As I thought about what to say in this review, it occurred to me that we tend to see the Grim Reaper as an evil figure, but none of the characters in that role in these stories was good or bad. Surely the other characters had opinions on the subject, but as the reader, it was fascinating to see the characters going about their business. That’s not to say the characters were emotionless in their stories. There were some that made me cry because of the emotional investment the character serving as Death had in the story. There were others where the characters simply went along as though that’s just the way things were, and there’s no sense getting upset over it.

The stories themselves were great, but the storytelling was fantastic. While these stories are dark, they are emotionally charged and not unnecessarily graphic. Over the course of the story, the reader gets a strong sense of the who, what, why, and how. Some of the endings are satisfying and some are heartbreaking. Regardless of what’s going on in each story, each of them comes together to create a memorable reading experience. I can see myself going back and reading some or all of these again.

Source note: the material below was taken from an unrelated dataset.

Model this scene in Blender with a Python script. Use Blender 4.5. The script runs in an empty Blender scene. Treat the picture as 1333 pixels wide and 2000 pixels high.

We all have that vision of the Grim Reaper as a terrifying, heartless, skeleton like creature in a black flowing robe with the dreaded scythe in hand who enjoys his job. Well, what if he is a she or feels pity and other emotions while reaping souls? These stories give you different insights and maybe will change your mind about Grim, anyway you look at it only two things in life are certain, death and taxes. Brown has again delivered a great book with his folksy charm and his way with his words. I highly recommend this book and any other but this author.